Slide 38 - Tekstslide

Uitspraak-reden
  • Na de uitspraak wordt de reden gegeven (waarom iemand iets wel of niet doet bijvoorbeeld).

  • Voorbeelden van signaalwoorden:
      daarom, want, omdat, namelijk....

Ik heb vanochtend lekker lang in bed kunnen liggen, want het eerste uur viel uit.


Signaalwoorden:

Slide 39 - Tekstslide

4 verbindingsmanieren
Er zijn 4 manieren om de verbanden uit de vorige dia's aan te brengen tussen alinea's. 
  1. Een signaalwoord gebruiken
  2. Een verwijswoord gebruiken
  3. Enkele woorden herhalen uit de vorige alinea
  4. Een alinea afsluiten met een aankondigende zin die aangeeft waar de volgende alinea over gaat.

Slide 40 - Tekstslide

Door een signaalwoord
......................................................................................................................................................................................................

Verder zijn hoge kosten van cartridges en printers ook een groot probleem. Soms kosten twee van zulke inktpatronen evenveel als de hele printer

Slide 41 - Tekstslide

Door herhaling
Planteneters moeten blijven
Van alle grote planteneters, zoals olifanten, giraffen en gorilla’s, wordt bijna zestig procent met uitsterven bedreigd. Wat gebeurt er als het echt zover komt? Een internationaal team van ecologen onderzocht de gevolgen van het uitsterven van deze dieren.

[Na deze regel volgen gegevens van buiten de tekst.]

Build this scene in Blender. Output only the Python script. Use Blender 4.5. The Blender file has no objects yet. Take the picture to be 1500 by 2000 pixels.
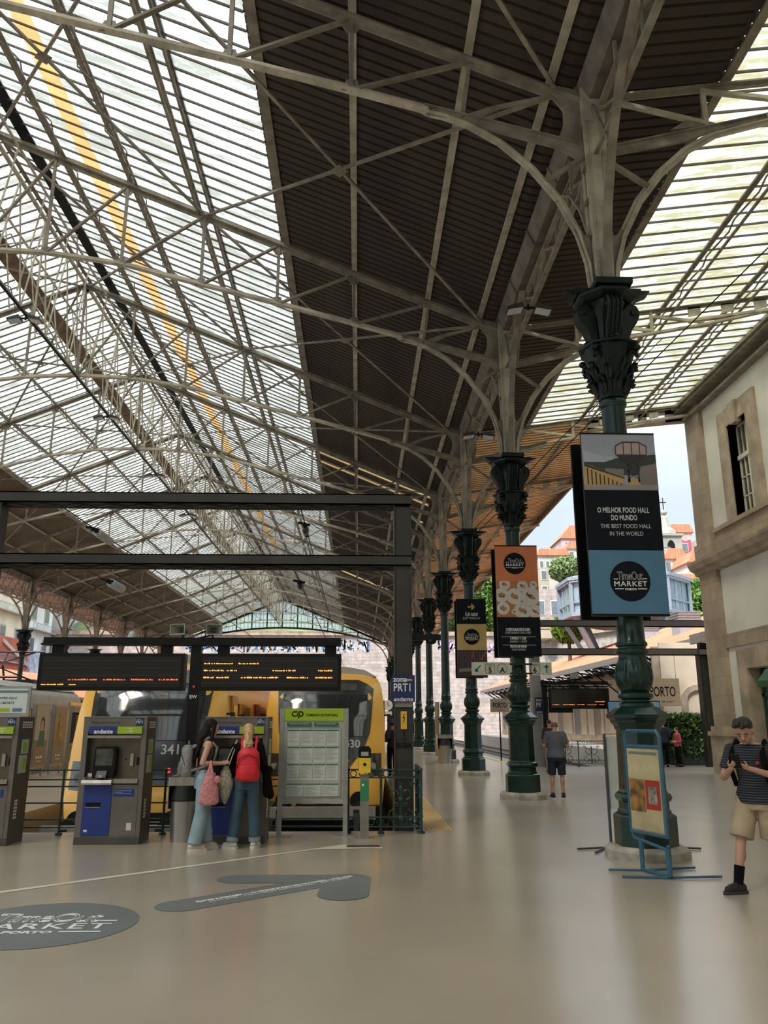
import bpy, bmesh, math, random
from mathutils import Vector, Matrix
random.seed(7)
S = bpy.context.scene; C = S.collection
PI = math.pi
# ------------------------------------------------------------------ camera, sky, sun, exposure
F = 1560.0; EYE = 1.68; TH = math.atan(408/F); PS = math.atan(50/F*math.cos(TH))
cam = bpy.data.cameras.new('camera'); cam.sensor_fit = 'VERTICAL'; cam.sensor_height = 24
cam.lens = F/2000*24; cam.clip_end = 600; cam.clip_start = .05
co = bpy.data.objects.new('camera', cam); C.objects.link(co)
co.location = (0, 0, EYE); co.rotation_euler = (PI/2+TH, 0, -PS); S.camera = co
S.view_settings.view_transform = 'Standard'; S.view_settings.look = 'None'
S.view_settings.gamma = 1; S.view_settings.use_curve_mapping = False
S.view_settings.exposure = 0.0
W = bpy.data.worlds.new('sky'); S.world = W; W.use_nodes = True
wn = W.node_tree.nodes; wl = W.node_tree.links; wn.clear()
wo = wn.new('ShaderNodeOutputWorld'); bg = wn.new('ShaderNodeBackground')
tc = wn.new('ShaderNodeTexCoord'); sp = wn.new('ShaderNodeSeparateXYZ'); rp = wn.new('ShaderNodeValToRGB')
wl.new(tc.outputs['Generated'], sp.inputs[0]); wl.new(sp.outputs[2], rp.inputs[0])
rp.color_ramp.elements[0].position = 0.0; rp.color_ramp.elements[0].color = (.74, .88, .95, 1)
rp.color_ramp.elements[1].position = .75; rp.color_ramp.elements[1].color = (.74, .85, 1.0, 1)
nz = wn.new('ShaderNodeTexNoise'); nz.inputs['Scale'].default_value = 2.2; nz.inputs['Detail'].default_value = 5
cr = wn.new('ShaderNodeValToRGB'); cr.color_ramp.elements[0].position = .36; cr.color_ramp.elements[1].position = .62
wl.new(tc.outputs['Generated'], nz.inputs['Vector']); wl.new(nz.outputs[0], cr.inputs[0])
mx = wn.new('ShaderNodeMixRGB'); mx.inputs[2].default_value = (.80, .92, 1.0, 1)
wl.new(cr.outputs[0], mx.inputs[0]); wl.new(rp.outputs[0], mx.inputs[1]); wl.new(mx.outputs[0], bg.inputs[0])
mr = wn.new('ShaderNodeMapRange'); mr.inputs[1].default_value = .25; mr.inputs[2].default_value = 1.0; mr.inputs[3].default_value = 1.0; mr.inputs[4].default_value = 3.4   # overcast sky, brighter overhead
wl.new(sp.outputs[2], mr.inputs[0]); wl.new(mr.outputs[0], bg.inputs[1]); wl.new(bg.outputs[0], wo.inputs[0])
sun = bpy.data.lights.new('sun', 'SUN'); sun.energy = 6.5; sun.angle = math.radians(14); sun.color = (1, .95, .88)
so = bpy.data.objects.new('sun', sun); C.objects.link(so); so.rotation_euler = (math.radians(38), 0, math.radians(-38))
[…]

Het team van ecologen onderzocht meer dan vierenzeventig soorten grote planteneters van meer dan honderd kilo. Na hun onderzoek kwamen ze met verontrustende vooruitzichten. 

Slide 42 - Tekstslide

Door een overgangszin met verwijswoord
Als mens kun je bijvoorbeeld tegen jezelf zeggen: ik heb wel trek in dat taartje, maar ik laat het staan, want het is van iemand anders. Een aap zal volgens Stafleu nooit op die manier zijn emoties analyseren. ‘Een chimpansee laat een taartje misschien staan als je hem een paar keer hebt gestraft. Maar als hij ermee kan wegkomen, zal hij het gebakje alsnog pakken.’ 
Dat bewijst dat een aap zijn eigen emoties dus niet kan analyseren en bestempelen als goed of fout. 

Slide 43 - Tekstslide

Door aankondigende zinnen
Het team van ecologen onderzocht meer dan vierenzeventig soorten grote planteneters van meer dan honderd kilo. Na hun onderzoek kwamen ze met verontrustende vooruitzichten.
Allereerst hebben vleeseters geen prooien meer en neemt hun aantal af. Daarnaast wordt het landschap veel minder divers en de grond armer, omdat planteneters geen zaden of mest meer verspreiden.